Fast forward to the present, and she told me that conversation was life changing for her. Little did I know, her marriage had been struggling. She had been desperately trying to determine a healthy transition to separate but had only believed that was in theory and could not actually be executed. My story…my experience!….actually gave her hope. It gave her the courage to move forward slowly, but positively. And at the heart of all this are her three young children. The unfortunate part is that her marriage is dissolving. But the wonderful part is that it’s amicable. And knowing that that is occurring as a result of me and I actually gave someone hope, in return, gave me hope. Hope! Serendipity…it was all serendipity.

Once Upon a Time

I remember

running off the bus, talking – or rather yelling – to my mom as I ran down the street, excitedly telling her the “gossip” of the day.

I was 6 maybe

I remember

racing my bmx bike down the street with my next door neighbor Bobby. I saved up to buy that teal blue Mongoose bike. And I remember the day I walked into the bike store with my Dad.

I was probably about 12

I remember

laughing, giggling, doing crazy, stupid things in High School. I remember late nights, heartbreaks, crying, being scared, feeling mature, and dreaming about my future.

I was 16 and planned my whole life.

I remember

feeling a bit lost in college. Finally finding my way and discovering happiness.

I was 20

I remember

my life unfolding as I began a marriage, started a career, became a mom, and a mom again.

I was in my 20’s

I remember

a life I have lived thus far that I do not regret. For all the memories, good and bad, brought me here. Where I should be. It brought me two amazing children. Somewhere, somehow, I did something so true that I was blessed with the both of them.

And so I will not forget. I will remember.

 

Trying

Trying equals effort. Some days, it feels too much.

I received an article in my inbox today referencing a study that linked a father’s mood to his children’s development. The article peeked my interest as it was titled “Dad’s Bad Mood Affects Kids, Big Time.” (To read the article click here) I immediately felt validated in some way. Sounds silly I am sure. But I firmly believe our moods, stress, outlook, our state of being, all have energy that is shared.
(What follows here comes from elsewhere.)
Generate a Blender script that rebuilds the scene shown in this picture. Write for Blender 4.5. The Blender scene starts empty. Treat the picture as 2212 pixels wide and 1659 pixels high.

The energy in our house was like a tornado. Intense, thrashing, silently destructive. It was picking up speed and strength. The only way to stop it, was to somehow get out of the center. The force so strong, it seemed impossible. Until there was a clearing one day, a small opening. And so to save my family, I reached through that opening.

But what lay on the other side was not simplicity nor pure bliss. Struggles remain – this is life after all. The energy however has balanced. Sadness lingers just the same.

But I am trying. With all that I have, I am trying.

To Keep Safe….

And yet another post inspired by “The Prompt.” This week was “care.

Is it okay if this post is a bit selfish? Did you know a synonym for care is “to keep safe.” Let me begin by saying, I truly care about many things. The first of which, of course, are my boys. I care about the whole of them. Their being, their soul. I care about my dog, my family, my friends. I care about the children I work with and try so hard to create a special place in their hearts that is solely positive energy, however small that may be. As a human being, I care. As I drive by a homeless person on the streets, read stories of those less fortunate, listen to truly heart-wrenching life experiences, I care. But it’s overwhelming. Because I want it all to be better. I do the obvious – donate clothes or food or toys. I’ve adopted families at Christmas time. And I have chosen to persevere at a job that emotionally takes it toll – because I told myself if I could make a difference in just one child’s life, then it will be worth it. Who am I to say I can’t handle the emotionality of the job, when these children have lived it. They carry it with them everyday. And so yes, I care.

Here comes the selfish part…..

But is it okay to want someone to care about me? To think of me. To have a space in the corner of their minds and their hearts, for me. To always remember, never forget. To keep safe.